Small may be beautiful, but in today’s world it is also powerful, dynamic, and full of promise. Small and medium-sized enterprises (SMEs) are the backbone of our economies —accounting for over 90% of businesses and more than 50% of global employment.
In developing countries, their impact is even more profound, providing over 70% of jobs and contributing nearly 35% of GDP, according to the International Growth Centre. Yet, despite their centrality, SMEs face persistent barriers: access to finance, the green transition, and—most urgently—digital transformation.
Digital transformation has emerged as a significant driver of long-term growth and resilience for SMEs. The adoption of digital tools enables small businesses to level the playing field, offering services and experiences once reserved for larger corporations.
SMEs posses a unique agility. With fewer decision-makers and less complex processes, they are inherently nimble—able to course correct and seize emerging opportunities faster than their larger counterparts.
This flexibility is crucial in a rapidly evolving digital landscape, where the ability to pivot can mean the difference between thriving and merely surviving.
The first internet revolution, through websites, e-commerce and social media, demonstrated how digital tools could expand global opportunities for SMEs.
Now, Artificial Intelligence (AI) tools promise an even more transformative leap—intelligent partners that will enable micro-enterprises to operate with multinational sophistication, managing global supply chains, conducting multilingual negotiations, and accessing world-class expertise, fundamentally redefining what it means to be a small business in the global economy.
To fully harness digital technologies that enable SME to thrive, the focus must be on access, capacity and policy.

The transformative power of AI: Enabling access, building capacity, demanding policy action
AI is no longer a distant promise; it is a present reality reshaping the contours of international trade and business. AI’s potential as a general-purpose technology is vast, but so are the barriers to entry. Compute power, access to data, skilled talent, and funding are concentrated in a handful of countries, leaving much of the developing world, yet again, at risk of being left behind.
Yet, the landscape is shifting. Open-source AI models – such as Mistral, LLAMA, DeepSeek are democratizing access, reducing costs, and enabling entrepreneurs everywhere to harness intelligence on par with proprietary systems. The commoditization of AI—especially lightweight models that can run on everyday devices—holds the promise of doing for digital trade what mobile phones did for e-commerce: opening new markets and opportunities for millions.

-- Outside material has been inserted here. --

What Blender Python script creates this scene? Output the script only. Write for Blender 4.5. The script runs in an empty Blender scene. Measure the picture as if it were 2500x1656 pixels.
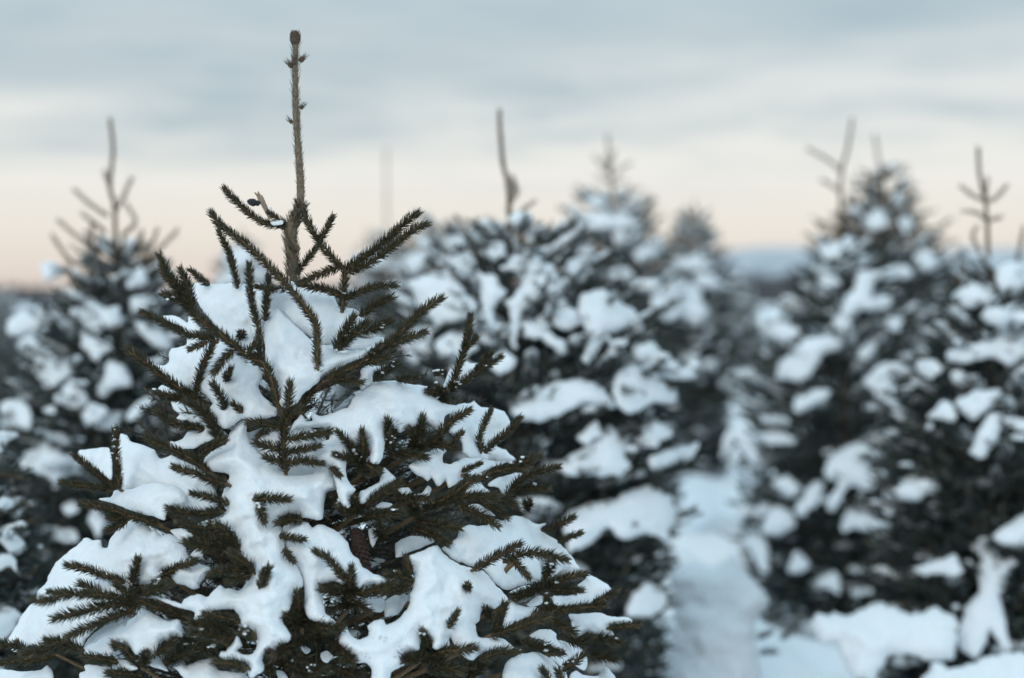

Despite these advances, the digital divide remains stark. All of Africa, for example, has less than 1% of global data center capacity and fewer than a thousand AI training chipsets, according to the U.S. International Development Finance Corporation.
Moreover, access alone is not enough. To truly harness the transformative power of AI, building capacity and cultivating knowledge must be at the center. Without the skills to understand, adapt, and innovate with these technologies, their potential will remain largely untapped.
Investing in digital literacy, technical training, and entrepreneurial education is essential—not only to empower SMEs to adopt AI solutions, but to ensure they can tailor these tools to local needs, drive homegrown innovation, and participate meaningfully in the global digital economy. In this new era, knowledge is the critical infrastructure: it is what turns opportunity into impact, and technology into inclusive growth.
Building an inclusive digital economy demands deliberate policy action and international cooperation. The Global Digital Compact, adopted by all United Nations member states in 2024, establishes a unified platform for digital cooperation and collective action. Notably, it marks the first time that comprehensive measures for the global governance of AI have been agreed upon.
This approach to governance goes beyond simply setting safeguards or guardrails — it aims to democratize access to opportunities and align technological progress with the achievement of the UN Sustainable Development Goals.
Supporting SME digital transformation is not just economic policy—it is social justice. Every $1 million loaned to SMEs in developing countries creates an average of 16.3 permanent jobs within 2 years, according to the International Finance Corporation. When SMEs have access to digital tools, compute power, and skills development, they become engines of job creation and drivers of inclusive growth.
The digital revolution and the rise of AI are not forces of nature, but choices we shape together. The future of global trade—and the prosperity of millions—depends on whether we choose to make these technologies engines of inclusion or new lines of division. The real promise of digital transformation and AI is not just making trade more efficient—it is creating entirely new possibilities for those previously locked out of global markets.
By addressing barriers in access, capacity, and policy, we can create an environment where SMEs truly thrive. Digital technologies will then become trusted companions, enabling effortless participation in local, regional, and global economies.